What you are asked to do »
Your task is to repeat the listing exactly.

────────────────────────────────────────

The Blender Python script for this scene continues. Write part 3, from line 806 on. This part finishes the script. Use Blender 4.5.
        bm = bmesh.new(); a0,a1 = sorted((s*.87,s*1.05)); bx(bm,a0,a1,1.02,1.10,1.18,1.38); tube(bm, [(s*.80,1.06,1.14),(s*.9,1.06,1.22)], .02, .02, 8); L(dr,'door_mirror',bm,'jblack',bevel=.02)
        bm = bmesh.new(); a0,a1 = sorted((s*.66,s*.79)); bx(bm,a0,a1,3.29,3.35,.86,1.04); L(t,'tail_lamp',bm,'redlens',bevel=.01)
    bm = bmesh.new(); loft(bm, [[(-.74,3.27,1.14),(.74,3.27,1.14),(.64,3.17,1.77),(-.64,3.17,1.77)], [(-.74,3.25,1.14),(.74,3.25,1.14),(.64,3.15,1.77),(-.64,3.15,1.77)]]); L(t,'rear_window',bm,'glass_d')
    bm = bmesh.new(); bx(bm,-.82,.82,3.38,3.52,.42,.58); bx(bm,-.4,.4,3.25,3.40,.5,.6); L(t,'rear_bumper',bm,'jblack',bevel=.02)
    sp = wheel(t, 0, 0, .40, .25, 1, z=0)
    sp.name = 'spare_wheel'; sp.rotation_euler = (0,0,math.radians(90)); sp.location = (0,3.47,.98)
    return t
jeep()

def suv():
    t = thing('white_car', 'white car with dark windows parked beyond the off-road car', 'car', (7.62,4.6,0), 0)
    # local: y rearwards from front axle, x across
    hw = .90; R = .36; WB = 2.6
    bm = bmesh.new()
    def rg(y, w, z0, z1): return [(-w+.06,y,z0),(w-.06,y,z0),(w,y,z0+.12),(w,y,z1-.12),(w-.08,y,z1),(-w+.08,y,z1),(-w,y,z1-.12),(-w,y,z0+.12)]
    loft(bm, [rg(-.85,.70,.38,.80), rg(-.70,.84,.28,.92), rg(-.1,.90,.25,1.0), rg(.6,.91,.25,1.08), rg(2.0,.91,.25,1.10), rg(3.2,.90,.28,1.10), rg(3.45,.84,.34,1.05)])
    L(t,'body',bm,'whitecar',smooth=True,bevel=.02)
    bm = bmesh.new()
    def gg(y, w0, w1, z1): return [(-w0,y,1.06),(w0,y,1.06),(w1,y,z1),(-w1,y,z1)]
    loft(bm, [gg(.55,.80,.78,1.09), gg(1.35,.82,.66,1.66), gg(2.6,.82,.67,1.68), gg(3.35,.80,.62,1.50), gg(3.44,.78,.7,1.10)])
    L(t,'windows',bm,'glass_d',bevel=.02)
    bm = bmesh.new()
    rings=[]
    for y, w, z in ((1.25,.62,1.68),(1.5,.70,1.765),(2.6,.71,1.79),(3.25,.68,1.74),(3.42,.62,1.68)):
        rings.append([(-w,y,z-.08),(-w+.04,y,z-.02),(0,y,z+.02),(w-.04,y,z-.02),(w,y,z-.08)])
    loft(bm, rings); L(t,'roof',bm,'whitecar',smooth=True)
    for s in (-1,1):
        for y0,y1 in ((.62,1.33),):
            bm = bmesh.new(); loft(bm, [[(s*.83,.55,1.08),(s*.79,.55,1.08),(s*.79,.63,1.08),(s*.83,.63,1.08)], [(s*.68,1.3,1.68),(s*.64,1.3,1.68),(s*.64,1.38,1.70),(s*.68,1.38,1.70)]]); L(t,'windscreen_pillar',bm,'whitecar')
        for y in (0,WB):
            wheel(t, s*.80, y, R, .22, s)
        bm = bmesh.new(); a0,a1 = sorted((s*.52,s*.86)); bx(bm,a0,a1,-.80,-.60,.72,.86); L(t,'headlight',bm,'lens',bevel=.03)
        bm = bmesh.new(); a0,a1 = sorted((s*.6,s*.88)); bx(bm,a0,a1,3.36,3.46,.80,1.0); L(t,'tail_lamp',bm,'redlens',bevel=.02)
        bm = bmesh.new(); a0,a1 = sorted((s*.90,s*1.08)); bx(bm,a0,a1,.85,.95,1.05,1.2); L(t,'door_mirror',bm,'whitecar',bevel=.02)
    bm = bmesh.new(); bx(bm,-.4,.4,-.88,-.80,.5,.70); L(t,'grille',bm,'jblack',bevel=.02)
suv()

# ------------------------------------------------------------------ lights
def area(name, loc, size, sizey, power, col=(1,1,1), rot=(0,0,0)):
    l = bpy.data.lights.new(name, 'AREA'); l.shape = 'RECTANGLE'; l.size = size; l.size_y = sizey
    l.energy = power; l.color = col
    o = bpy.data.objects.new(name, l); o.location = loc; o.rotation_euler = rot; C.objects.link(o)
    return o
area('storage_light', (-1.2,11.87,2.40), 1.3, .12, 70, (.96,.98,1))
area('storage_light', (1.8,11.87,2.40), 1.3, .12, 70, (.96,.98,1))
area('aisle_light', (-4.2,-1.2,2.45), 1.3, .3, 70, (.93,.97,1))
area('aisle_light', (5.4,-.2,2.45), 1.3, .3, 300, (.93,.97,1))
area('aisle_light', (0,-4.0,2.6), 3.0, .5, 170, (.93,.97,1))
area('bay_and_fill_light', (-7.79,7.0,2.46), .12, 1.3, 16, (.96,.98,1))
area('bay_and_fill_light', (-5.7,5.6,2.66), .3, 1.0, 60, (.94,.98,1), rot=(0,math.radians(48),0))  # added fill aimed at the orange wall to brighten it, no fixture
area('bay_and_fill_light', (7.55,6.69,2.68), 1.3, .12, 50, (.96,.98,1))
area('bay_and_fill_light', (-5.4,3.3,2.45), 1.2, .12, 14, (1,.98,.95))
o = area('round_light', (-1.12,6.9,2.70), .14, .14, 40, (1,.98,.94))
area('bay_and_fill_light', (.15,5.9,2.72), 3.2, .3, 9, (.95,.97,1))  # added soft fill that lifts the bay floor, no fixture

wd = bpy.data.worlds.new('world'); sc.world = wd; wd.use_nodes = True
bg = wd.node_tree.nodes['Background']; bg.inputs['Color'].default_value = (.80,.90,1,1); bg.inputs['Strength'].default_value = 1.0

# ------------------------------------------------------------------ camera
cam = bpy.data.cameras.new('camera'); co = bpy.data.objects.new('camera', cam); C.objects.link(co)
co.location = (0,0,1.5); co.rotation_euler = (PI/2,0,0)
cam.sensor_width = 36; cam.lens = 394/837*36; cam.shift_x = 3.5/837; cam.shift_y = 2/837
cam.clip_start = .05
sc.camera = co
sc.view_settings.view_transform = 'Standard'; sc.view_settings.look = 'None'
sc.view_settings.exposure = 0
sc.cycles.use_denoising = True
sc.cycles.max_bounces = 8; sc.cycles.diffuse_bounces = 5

────────────────────────────────────────

Final result »
The Blender Python script for this scene continues. Write part 3, from line 806 on. This part finishes the script. Use Blender 4.5.
        bm = bmesh.new(); a0,a1 = sorted((s*.87,s*1.05)); bx(bm,a0,a1,1.02,1.10,1.18,1.38); tube(bm, [(s*.80,1.06,1.14),(s*.9,1.06,1.22)], .02, .02, 8); L(dr,'door_mirror',bm,'jblack',bevel=.02)
        bm = bmesh.new(); a0,a1 = sorted((s*.66,s*.79)); bx(bm,a0,a1,3.29,3.35,.86,1.04); L(t,'tail_lamp',bm,'redlens',bevel=.01)
    bm = bmesh.new(); loft(bm, [[(-.74,3.27,1.14),(.74,3.27,1.14),(.64,3.17,1.77),(-.64,3.17,1.77)], [(-.74,3.25,1.14),(.74,3.25,1.14),(.64,3.15,1.77),(-.64,3.15,1.77)]]); L(t,'rear_window',bm,'glass_d')
    bm = bmesh.new(); bx(bm,-.82,.82,3.38,3.52,.42,.58); bx(bm,-.4,.4,3.25,3.40,.5,.6); L(t,'rear_bumper',bm,'jblack',bevel=.02)
    sp = wheel(t, 0, 0, .40, .25, 1, z=0)
    sp.name = 'spare_wheel'; sp.rotation_euler = (0,0,math.radians(90)); sp.location = (0,3.47,.98)
    return t
jeep()

def suv():
    t = thing('white_car', 'white car with dark windows parked beyond the off-road car', 'car', (7.62,4.6,0), 0)
    # local: y rearwards from front axle, x across
    hw = .90; R = .36; WB = 2.6
    bm = bmesh.new()
    def rg(y, w, z0, z1): return [(-w+.06,y,z0),(w-.06,y,z0),(w,y,z0+.12),(w,y,z1-.12),(w-.08,y,z1),(-w+.08,y,z1),(-w,y,z1-.12),(-w,y,z0+.12)]
    loft(bm, [rg(-.85,.70,.38,.80), rg(-.70,.84,.28,.92), rg(-.1,.90,.25,1.0), rg(.6,.91,.25,1.08), rg(2.0,.91,.25,1.10), rg(3.2,.90,.28,1.10), rg(3.45,.84,.34,1.05)])
    L(t,'body',bm,'whitecar',smooth=True,bevel=.02)
    bm = bmesh.new()
    def gg(y, w0, w1, z1): return [(-w0,y,1.06),(w0,y,1.06),(w1,y,z1),(-w1,y,z1)]
    loft(bm, [gg(.55,.80,.78,1.09), gg(1.35,.82,.66,1.66), gg(2.6,.82,.67,1.68), gg(3.35,.80,.62,1.50), gg(3.44,.78,.7,1.10)])
    L(t,'windows',bm,'glass_d',bevel=.02)
    bm = bmesh.new()
    rings=[]
    for y, w, z in ((1.25,.62,1.68),(1.5,.70,1.765),(2.6,.71,1.79),(3.25,.68,1.74),(3.42,.62,1.68)):
        rings.append([(-w,y,z-.08),(-w+.04,y,z-.02),(0,y,z+.02),(w-.04,y,z-.02),(w,y,z-.08)])
    loft(bm, rings); L(t,'roof',bm,'whitecar',smooth=True)
    for s in (-1,1):
        for y0,y1 in ((.62,1.33),):
            bm = bmesh.new(); loft(bm, [[(s*.83,.55,1.08),(s*.79,.55,1.08),(s*.79,.63,1.08),(s*.83,.63,1.08)], [(s*.68,1.3,1.68),(s*.64,1.3,1.68),(s*.64,1.38,1.70),(s*.68,1.38,1.70)]]); L(t,'windscreen_pillar',bm,'whitecar')
        for y in (0,WB):
            wheel(t, s*.80, y, R, .22, s)
        bm = bmesh.new(); a0,a1 = sorted((s*.52,s*.86)); bx(bm,a0,a1,-.80,-.60,.72,.86); L(t,'headlight',bm,'lens',bevel=.03)
        bm = bmesh.new(); a0,a1 = sorted((s*.6,s*.88)); bx(bm,a0,a1,3.36,3.46,.80,1.0); L(t,'tail_lamp',bm,'redlens',bevel=.02)
        bm = bmesh.new(); a0,a1 = sorted((s*.90,s*1.08)); bx(bm,a0,a1,.85,.95,1.05,1.2); L(t,'door_mirror',bm,'whitecar',bevel=.02)
    bm = bmesh.new(); bx(bm,-.4,.4,-.88,-.80,.5,.70); L(t,'grille',bm,'jblack',bevel=.02)
suv()

# ------------------------------------------------------------------ lights
def area(name, loc, size, sizey, power, col=(1,1,1), rot=(0,0,0)):
    l = bpy.data.lights.new(name, 'AREA'); l.shape = 'RECTANGLE'; l.size = size; l.size_y = sizey
    l.energy = power; l.color = col
    o = bpy.data.objects.new(name, l); o.location = loc; o.rotation_euler = rot; C.objects.link(o)
    return o
area('storage_light', (-1.2,11.87,2.40), 1.3, .12, 70, (.96,.98,1))
area('storage_light', (1.8,11.87,2.40), 1.3, .12, 70, (.96,.98,1))
area('aisle_light', (-4.2,-1.2,2.45), 1.3, .3, 70, (.93,.97,1))
area('aisle_light', (5.4,-.2,2.45), 1.3, .3, 300, (.93,.97,1))
area('aisle_light', (0,-4.0,2.6), 3.0, .5, 170, (.93,.97,1))
area('bay_and_fill_light', (-7.79,7.0,2.46), .12, 1.3, 16, (.96,.98,1))
area('bay_and_fill_light', (-5.7,5.6,2.66), .3, 1.0, 60, (.94,.98,1), rot=(0,math.radians(48),0))  # added fill aimed at the orange wall to brighten it, no fixture
area('bay_and_fill_light', (7.55,6.69,2.68), 1.3, .12, 50, (.96,.98,1))
area('bay_and_fill_light', (-5.4,3.3,2.45), 1.2, .12, 14, (1,.98,.95))
o = area('round_light', (-1.12,6.9,2.70), .14, .14, 40, (1,.98,.94))
area('bay_and_fill_light', (.15,5.9,2.72), 3.2, .3, 9, (.95,.97,1))  # added soft fill that lifts the bay floor, no fixture

wd = bpy.data.worlds.new('world'); sc.world = wd; wd.use_nodes = True
bg = wd.node_tree.nodes['Background']; bg.inputs['Color'].default_value = (.80,.90,1,1); bg.inputs['Strength'].default_value = 1.0

# ------------------------------------------------------------------ camera
cam = bpy.data.cameras.new('camera'); co = bpy.data.objects.new('camera', cam); C.objects.link(co)
co.location = (0,0,1.5); co.rotation_euler = (PI/2,0,0)
cam.sensor_width = 36; cam.lens = 394/837*36; cam.shift_x = 3.5/837; cam.shift_y = 2/837
cam.clip_start = .05
sc.camera = co
sc.view_settings.view_transform = 'Standard'; sc.view_settings.look = 'None'
sc.view_settings.exposure = 0
sc.cycles.use_denoising = True
sc.cycles.max_bounces = 8; sc.cycles.diffuse_bounces = 5